C’est donc dans la marine qu’il combattra. Il combat dans l’Atlantique, il combat dans la Manche. Un jour, sa vedette lance-torpilles est prise à partie par quatre dragueurs de mines allemands. Trois de ses quatre moteurs en flammes, Philippe de Gaulle parvient à se réfugier dans la brume le long des côtes françaises. Les Allemands, à la radio, se réjouiront trop vite d’avoir coulé le fils du général français qui les nargue depuis Londres.
À la veille du débarquement allié en Normandie, le jeune officier rejoint les fusiliers marins de la IIe division blindée du général Leclerc. À ce titre, lors de la libération de Paris, il reçoit lui-même la reddition des troupes allemandes occupant le Palais Bourbon. Il a alors 23 ans «Personne parmi les officiers allemands ne m’a demandé mon nom» confiera-t-il.
Ce n’est qu’en novembre 2019 que l’Assemblée nationale lui rendra hommage pour cette action d’une haute valeur symbolique. Philippe de Gaulle poursuit vers l’est avec la IIe DB, jusqu’à la capitulation de l’ennemi. Il dira plus tard, sans forfanterie : «Je suis, parmi les fils de chefs d’État – soviets compris – celui qui s’est le plus battu.»
Il sortira de ce conflit avec la croix de guerre, trois citations et le grade d’enseigne de vaisseau de 1re classe. Mais sans être admis dans l’ordre des Compagnons de la Libération, le Général se refusant à décorer son propre fils.
Prendre du champ et menacer de partir
La suite, c’est une carrière classique. Philippe de Gaulle sert en Indochine, au Maroc, en Algérie, gravit un à un les échelons de la hiérarchie pour aboutir en 1980, deux ans avant la retraite, au grade d’amiral et au poste d’inspecteur général de la Marine.
De politique, devoir de réserve oblige, il ne saurait évidemment être question, du moins officiellement, car il n’est pas donné à tout le monde d’être le fils du général de Gaulle et de le côtoyer régulièrement dans son intimité.
Le hasard fait ainsi que Philippe de Gaulle se trouve en permission à Paris au plus fort de la crise de 1968. Le dimanche 26 mai, venu déjeuner à l’Élysée, il conseille à son père, comme il le racontera dans ses Mémoires accessoires (1), de prendre du champ et de menacer de partir. Le lendemain soir, le père et le fils reprennent la conversation.
Une nouvelle fois, Philippe de Gaulle, qui ne craint pas, selon ses dires, d’affirmer au Général qu’à terme, son règne est fini, lui conseille de s’éloigner et lui propose d’aller s’installer à Brest sur un croiseur ou un porte-avions, qui lui offriront toutes les possibilités de communication et de déplacement.

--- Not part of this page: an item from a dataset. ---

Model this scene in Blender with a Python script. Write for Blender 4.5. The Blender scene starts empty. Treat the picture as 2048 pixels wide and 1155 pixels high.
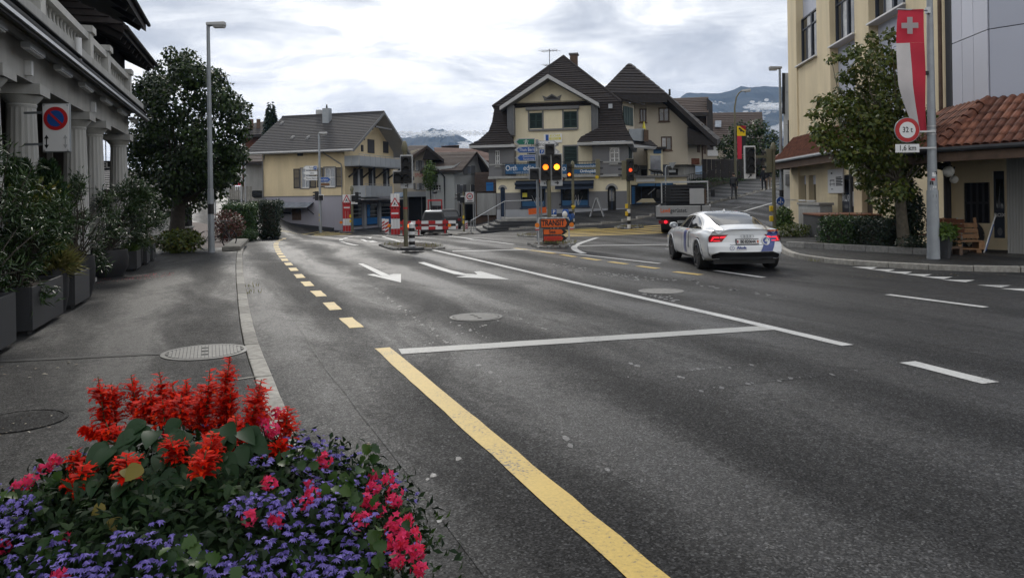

Le Général rejette cette perspective, mais confirme qu’il a effectivement l’intention de sortir de la «chaudière». Il en sortira pour aller rencontrer le général Massu à Baden-Baden, où Philippe le rejoint avec sa famille. Et où il reste provisoirement, sur l’ordre de son père, quand celui-ci, revigoré par sa rencontre avec le chef des forces françaises en Allemagne, repart afin de reprendre les choses en main à Paris.